February 17, 2006
'I thought it was over'
Wife of saddle bronc rider gets bucked off in skeleton, but still wins bronze
TERRY JONES -- Edmonton Sun

CESANA PARIOL, Italy -- Now she knows what it feels like to be bucked off.

Her husband has to ride his professional rodeo saddle broncs for only eight seconds but Mellisa Hollingsworth-Richards had to ride her Olympic one out for two minutes.

Difference is, after she got bucked off, she won - in this case, a bronze medal. That doesn't happen in rodeo.

After making it to the podium in every single World Cup event this year, the skeleton competitor from Eckville was convinced she'd finished her Olympics in fourth yesterday.

"I honestly thought it was over," she said. "When I saw my time flash up, I thought 'Oh great! Fourth! I'd rather finish last than fourth.' Every athlete I know thinks the worst place to finish is fourth."

The cowgirl, who grew up wanting to be a barrel racer, ended up over a barrel.

But the 25-year-old, who ended up marrying saddle bronc rider Billy Richards, became the first Canadian to win an Olympic medal in her sport at the big bobsled track about 90 kilometres outside of Turin.

And she definitely did it the hard way. Before she tasted the thrill of victory, she experienced the agony of defeat.

"All within two minutes," she said.

"I went through a wide range of emotions.

"I went through heartbreak," she said of completing her second run and seeing "2" come up on the scoreboard.

With two racers to go, 2 + 2 = fourth.

The two racers left to go had finished one-two ahead of her in the first trip down the 19-turn track.

When she didn't see "1" come up, that meant Shelley Rudman had secured a rare Winter Olympic medal for Great Britain. And now Hollingsworth-Richards had to cheer for Diana Sartor of Germany to go slow.

She knew it wasn't going to be Maya Pederson of Switzerland, who had won the right to be the last slider down the track with a run 0.75 seconds faster than her own in the first go-round.

Between the two of them, Peterson and Hollingsworth-Richards had won six of the seven World Cup races this season. Peterson had won four to her two. No, it had to be the German to falter worse than she had.

When Sartor finished her run, the scoreboard showed Hollingsworth-Richards ahead and heading to downtown Turin today to be presented with a bronze medal.

"I knew I'd lost my spot and I knew I had to sit and wait. It was a little bit of heartbreak and then, a minute later, I was on top of the world again.

"I thought I'd lost it. I thought I'd gone seven-for-seven on the podium then fell off the Olympic one. But this is eight for eight and this is great."

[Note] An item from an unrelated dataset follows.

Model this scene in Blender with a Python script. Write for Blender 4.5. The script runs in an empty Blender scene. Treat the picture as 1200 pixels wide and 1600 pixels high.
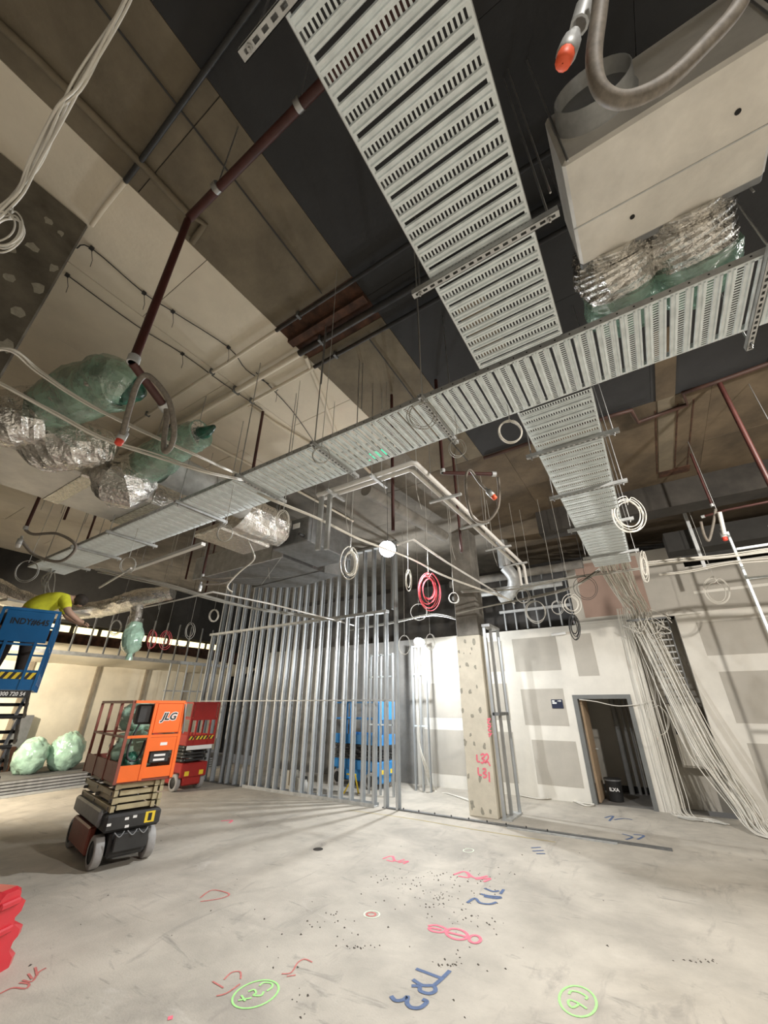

This is a woman who had been in the sport for 10 years and made it to a podium only three times previous to this year. She hadn't once been on top of it until the season started in Calgary and then, for the first time, Europe at the stop in Konigissee after Christmas. If there was ever a way to make a bronze medal feel like a gold, this was the way. When she stood on the flower podium, a tear trickled down her left cheek.

"I'm just so happy," she said.

"It was such a tough day. I didn't have the runs I wanted. I hit the wall a couple times on that first run, I can't even remember where. To be third after the first run and then to look like you lost a spot ..."

Hollingsworth-Richards began a list of thankyous' including sponsors, coaches and ending with "and everybody in Eckville."

She had 14 family and friends here and they created about 20% of the crowd - officially announced at 1,638, but obviously they were counting fingers and toes.

The tear on the podium, she said, came when she focused on her family.

"They weren't hard to pick out, especially my dad and Billy. They were both wearing black cowboy hats," she said.

Hollingsworth-Richards met the media wearing her Canadian podium outfit.

Like Jenn Heil, who hails from about 100 km north of Eckville in west-central Alberta, Hollingsworth-Richards refused to try on the outfit before she earned the right to wear it.

"I'm just looking forward to going down to Turin," she said of escaping the sewage, food and disappointing conditions in the Sestriere athletes village.

"I'm just looking forward to breathing again. I took a deep breath after I knew I'd won the bronze. It seemed like I'd been holding my breath in forever."